Preserved Scoring Engine
The composite index is built, validated, and waiting for fresh data
The codebase includes a full BRIC (Baseline Resilience Indicators for Communities) and INFORM (Index for Risk Management) composite scoring engine. It has been validated across 3,193 postcodes with five tests passing, including external validation against the ABS SEIFA index (Pearson r = 0.909).
This engine is preserved but not the primary output. The core structural data is from the 2021 Census, and a composite score built on five-year-old data risks false precision. The exposure profile approach was adopted to give communities actionable intelligence now, using the structural indicators we have confidence in, rather than waiting for a complete dataset.
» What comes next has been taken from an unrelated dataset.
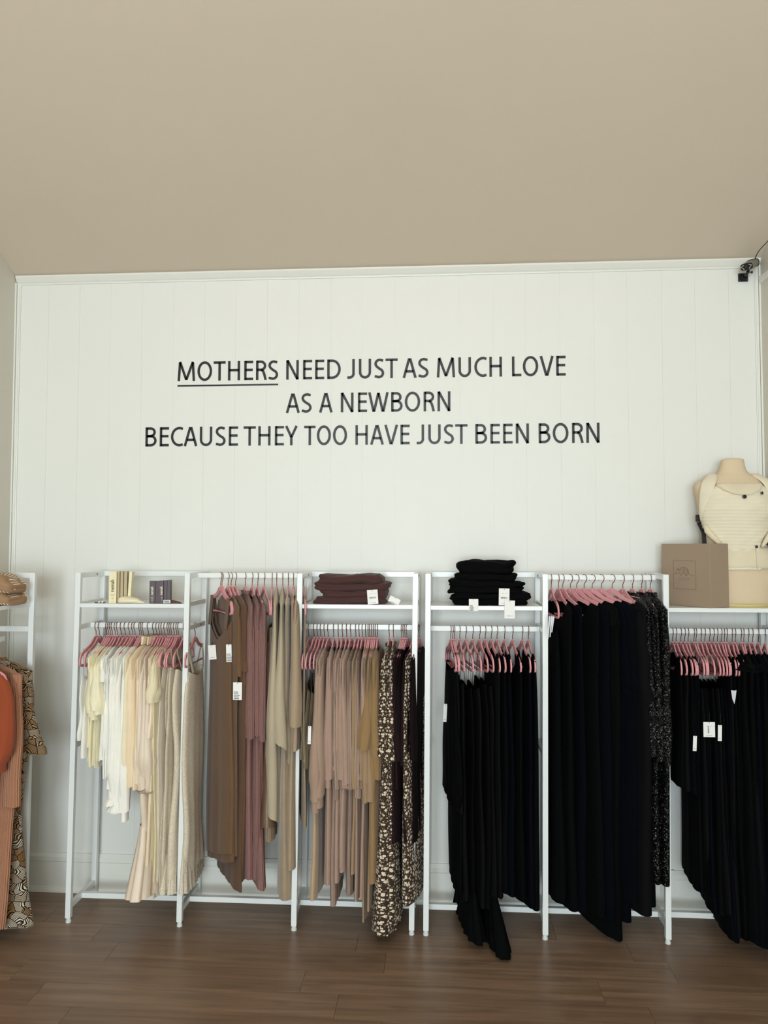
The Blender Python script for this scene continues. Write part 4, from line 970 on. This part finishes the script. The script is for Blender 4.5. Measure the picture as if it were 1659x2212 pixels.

When August 2026 Census data arrives, the composite scoring engine will be re-activated with fresh indicators across all six capitals. Full validation methodology and results are on the validation page.
Missing Data
How gaps in the data are handled honestly
Not every postcode has data for all 11 indicators. Some postcodes are absent from the Census data. Others lack solar capacity records or remoteness classifications. The system handles this transparently:
- NULL values are excluded: if an indicator is missing for a postcode, it is left out of the exposure calculation rather than estimated or imputed.
- Confidence drops proportionally: a profile built from 8 of 11 indicators carries lower confidence than one built from all 11. This is shown to the user.
- Partial profiles are shown honestly: the system never hides what it does not know. If a domain's weight is based on incomplete indicators, the profile says so.
This approach prefers honesty over completeness. A partial profile with clear provenance is more useful than a complete-looking profile that papers over gaps.
Data sources: ABS Census 2021, ABS SEIFA 2021, Modified Monash Model 2023, Clean Energy Regulator 2024. Profile engine: SPEC-003.